start PROVIDED DATA
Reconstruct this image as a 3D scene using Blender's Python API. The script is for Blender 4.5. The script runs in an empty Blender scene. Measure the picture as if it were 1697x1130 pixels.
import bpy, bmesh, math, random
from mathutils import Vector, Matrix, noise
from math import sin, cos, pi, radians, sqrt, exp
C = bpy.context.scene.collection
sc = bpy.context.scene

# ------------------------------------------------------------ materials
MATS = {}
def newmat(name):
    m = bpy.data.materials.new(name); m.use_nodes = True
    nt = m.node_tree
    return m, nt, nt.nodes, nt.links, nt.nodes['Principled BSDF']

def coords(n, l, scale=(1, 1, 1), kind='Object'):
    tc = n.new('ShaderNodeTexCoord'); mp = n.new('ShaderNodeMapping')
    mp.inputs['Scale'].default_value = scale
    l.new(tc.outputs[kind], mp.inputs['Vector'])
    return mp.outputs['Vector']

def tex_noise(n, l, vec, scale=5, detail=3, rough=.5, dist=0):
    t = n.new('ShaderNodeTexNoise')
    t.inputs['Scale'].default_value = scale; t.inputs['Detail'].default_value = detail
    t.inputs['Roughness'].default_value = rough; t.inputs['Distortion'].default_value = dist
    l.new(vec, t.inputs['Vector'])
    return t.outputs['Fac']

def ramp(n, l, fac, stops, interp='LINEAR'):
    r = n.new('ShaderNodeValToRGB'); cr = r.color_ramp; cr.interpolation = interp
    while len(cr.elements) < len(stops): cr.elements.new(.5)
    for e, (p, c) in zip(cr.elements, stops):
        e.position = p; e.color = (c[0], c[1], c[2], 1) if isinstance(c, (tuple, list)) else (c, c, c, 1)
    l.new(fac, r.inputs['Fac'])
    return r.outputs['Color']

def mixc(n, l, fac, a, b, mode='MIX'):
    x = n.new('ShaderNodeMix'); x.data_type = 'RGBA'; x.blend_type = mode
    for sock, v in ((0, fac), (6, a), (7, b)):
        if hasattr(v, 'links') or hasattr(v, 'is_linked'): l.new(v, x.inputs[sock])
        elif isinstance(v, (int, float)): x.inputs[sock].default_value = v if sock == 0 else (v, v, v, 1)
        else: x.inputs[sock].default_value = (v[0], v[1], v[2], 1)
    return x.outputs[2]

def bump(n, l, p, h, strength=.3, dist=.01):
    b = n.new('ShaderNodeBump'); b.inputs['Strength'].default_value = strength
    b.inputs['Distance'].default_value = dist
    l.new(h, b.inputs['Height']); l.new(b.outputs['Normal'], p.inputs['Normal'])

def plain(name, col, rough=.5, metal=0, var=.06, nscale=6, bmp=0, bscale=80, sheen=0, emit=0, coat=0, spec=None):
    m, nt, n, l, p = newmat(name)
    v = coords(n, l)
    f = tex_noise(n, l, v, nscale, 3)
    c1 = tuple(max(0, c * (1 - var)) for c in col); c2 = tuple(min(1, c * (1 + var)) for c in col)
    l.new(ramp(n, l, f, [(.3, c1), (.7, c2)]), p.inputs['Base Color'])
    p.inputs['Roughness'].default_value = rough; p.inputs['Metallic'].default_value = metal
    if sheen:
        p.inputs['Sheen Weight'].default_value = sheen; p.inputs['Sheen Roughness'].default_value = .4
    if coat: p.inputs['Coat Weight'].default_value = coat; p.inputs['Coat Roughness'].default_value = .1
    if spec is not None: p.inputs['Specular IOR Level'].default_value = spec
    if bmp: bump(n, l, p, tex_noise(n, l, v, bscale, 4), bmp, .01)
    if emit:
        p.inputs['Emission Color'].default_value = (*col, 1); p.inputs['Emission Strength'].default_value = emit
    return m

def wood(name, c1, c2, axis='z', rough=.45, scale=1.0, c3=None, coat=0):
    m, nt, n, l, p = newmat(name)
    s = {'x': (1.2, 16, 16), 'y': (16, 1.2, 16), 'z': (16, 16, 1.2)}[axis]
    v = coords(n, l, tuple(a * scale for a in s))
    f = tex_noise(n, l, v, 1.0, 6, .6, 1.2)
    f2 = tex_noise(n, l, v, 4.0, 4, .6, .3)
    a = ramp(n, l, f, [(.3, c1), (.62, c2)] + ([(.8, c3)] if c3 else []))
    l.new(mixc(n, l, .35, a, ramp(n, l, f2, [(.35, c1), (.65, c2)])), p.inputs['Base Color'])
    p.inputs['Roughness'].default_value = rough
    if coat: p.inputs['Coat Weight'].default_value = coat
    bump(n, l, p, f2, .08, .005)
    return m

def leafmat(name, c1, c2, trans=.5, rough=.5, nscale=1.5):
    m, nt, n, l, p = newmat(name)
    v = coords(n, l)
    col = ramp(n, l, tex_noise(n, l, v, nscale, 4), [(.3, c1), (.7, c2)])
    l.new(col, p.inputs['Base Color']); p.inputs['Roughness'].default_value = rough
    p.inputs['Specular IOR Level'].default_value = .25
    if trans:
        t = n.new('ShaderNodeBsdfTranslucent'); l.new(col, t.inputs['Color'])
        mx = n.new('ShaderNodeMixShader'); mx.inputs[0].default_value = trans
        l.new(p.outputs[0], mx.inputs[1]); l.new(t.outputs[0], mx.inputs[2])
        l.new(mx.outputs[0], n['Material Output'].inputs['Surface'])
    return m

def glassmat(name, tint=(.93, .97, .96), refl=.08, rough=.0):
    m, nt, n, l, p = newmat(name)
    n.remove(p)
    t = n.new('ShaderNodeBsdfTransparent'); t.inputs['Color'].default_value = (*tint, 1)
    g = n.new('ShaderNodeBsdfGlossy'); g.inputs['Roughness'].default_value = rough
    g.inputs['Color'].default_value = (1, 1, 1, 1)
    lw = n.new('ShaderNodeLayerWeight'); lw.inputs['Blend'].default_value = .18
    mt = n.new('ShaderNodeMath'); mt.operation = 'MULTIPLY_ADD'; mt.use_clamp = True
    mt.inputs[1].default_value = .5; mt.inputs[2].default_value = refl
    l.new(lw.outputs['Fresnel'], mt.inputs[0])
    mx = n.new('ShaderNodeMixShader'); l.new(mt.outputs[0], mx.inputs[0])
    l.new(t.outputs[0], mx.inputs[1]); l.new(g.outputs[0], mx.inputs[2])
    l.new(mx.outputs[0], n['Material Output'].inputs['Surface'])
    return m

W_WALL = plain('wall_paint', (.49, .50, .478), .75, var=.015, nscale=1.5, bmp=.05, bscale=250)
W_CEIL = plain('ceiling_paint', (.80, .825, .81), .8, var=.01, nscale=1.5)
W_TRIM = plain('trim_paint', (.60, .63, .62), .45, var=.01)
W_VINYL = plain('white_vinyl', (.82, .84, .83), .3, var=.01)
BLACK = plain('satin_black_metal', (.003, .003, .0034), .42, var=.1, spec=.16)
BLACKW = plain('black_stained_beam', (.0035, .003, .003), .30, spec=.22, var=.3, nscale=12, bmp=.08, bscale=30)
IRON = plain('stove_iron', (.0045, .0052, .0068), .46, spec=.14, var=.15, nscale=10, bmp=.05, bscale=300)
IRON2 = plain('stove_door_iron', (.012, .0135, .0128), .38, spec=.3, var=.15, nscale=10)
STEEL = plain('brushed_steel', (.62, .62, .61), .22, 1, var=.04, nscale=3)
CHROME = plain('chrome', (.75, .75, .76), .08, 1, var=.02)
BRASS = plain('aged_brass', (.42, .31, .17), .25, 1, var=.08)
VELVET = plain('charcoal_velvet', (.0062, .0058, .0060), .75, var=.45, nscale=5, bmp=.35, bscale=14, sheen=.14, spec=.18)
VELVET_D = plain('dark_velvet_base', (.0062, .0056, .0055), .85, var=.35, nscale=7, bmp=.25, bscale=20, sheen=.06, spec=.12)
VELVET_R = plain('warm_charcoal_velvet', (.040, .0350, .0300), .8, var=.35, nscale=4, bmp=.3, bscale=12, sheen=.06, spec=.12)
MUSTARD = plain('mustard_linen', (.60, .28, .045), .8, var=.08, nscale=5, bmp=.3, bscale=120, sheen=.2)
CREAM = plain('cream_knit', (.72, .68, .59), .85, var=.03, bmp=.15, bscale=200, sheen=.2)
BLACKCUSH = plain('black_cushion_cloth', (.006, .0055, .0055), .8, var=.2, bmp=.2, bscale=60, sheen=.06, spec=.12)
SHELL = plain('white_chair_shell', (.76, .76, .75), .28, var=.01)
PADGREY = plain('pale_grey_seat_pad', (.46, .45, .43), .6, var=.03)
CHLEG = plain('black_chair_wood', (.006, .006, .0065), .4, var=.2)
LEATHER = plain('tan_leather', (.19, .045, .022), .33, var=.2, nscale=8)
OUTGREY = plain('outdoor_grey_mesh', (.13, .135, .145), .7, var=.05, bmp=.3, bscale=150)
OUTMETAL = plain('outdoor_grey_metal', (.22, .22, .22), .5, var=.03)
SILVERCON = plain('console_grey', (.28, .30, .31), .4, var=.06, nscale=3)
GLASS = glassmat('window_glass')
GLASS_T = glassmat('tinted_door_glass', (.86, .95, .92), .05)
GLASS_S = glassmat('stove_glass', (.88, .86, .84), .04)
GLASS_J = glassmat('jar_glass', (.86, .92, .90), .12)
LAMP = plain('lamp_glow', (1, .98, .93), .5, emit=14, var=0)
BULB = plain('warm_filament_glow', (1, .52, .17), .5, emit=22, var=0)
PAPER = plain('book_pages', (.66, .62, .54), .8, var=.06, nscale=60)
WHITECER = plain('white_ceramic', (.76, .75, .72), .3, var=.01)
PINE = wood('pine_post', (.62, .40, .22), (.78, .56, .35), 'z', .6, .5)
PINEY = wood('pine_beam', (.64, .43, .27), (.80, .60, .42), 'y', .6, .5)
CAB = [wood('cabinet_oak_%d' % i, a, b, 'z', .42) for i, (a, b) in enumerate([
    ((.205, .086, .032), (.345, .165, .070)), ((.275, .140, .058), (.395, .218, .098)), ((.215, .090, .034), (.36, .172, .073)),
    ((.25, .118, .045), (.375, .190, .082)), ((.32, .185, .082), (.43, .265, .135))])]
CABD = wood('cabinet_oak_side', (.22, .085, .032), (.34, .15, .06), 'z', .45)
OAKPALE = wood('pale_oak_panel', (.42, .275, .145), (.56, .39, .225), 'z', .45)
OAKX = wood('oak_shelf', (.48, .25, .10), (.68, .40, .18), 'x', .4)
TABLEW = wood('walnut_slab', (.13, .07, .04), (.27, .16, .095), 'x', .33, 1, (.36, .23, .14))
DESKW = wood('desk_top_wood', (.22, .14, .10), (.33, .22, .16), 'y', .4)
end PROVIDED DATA
• TASK DIRECTIONS: Exactly as they appear, please write out the lines from the opening of the listing above down to the line containing "sc = bpy.context.scene", with both end lines included.

• RESULT OF THIS EXERCISE:
Reconstruct this image as a 3D scene using Blender's Python API. The script is for Blender 4.5. The script runs in an empty Blender scene. Measure the picture as if it were 1697x1130 pixels.
import bpy, bmesh, math, random
from mathutils import Vector, Matrix, noise
from math import sin, cos, pi, radians, sqrt, exp
C = bpy.context.scene.collection
sc = bpy.context.scene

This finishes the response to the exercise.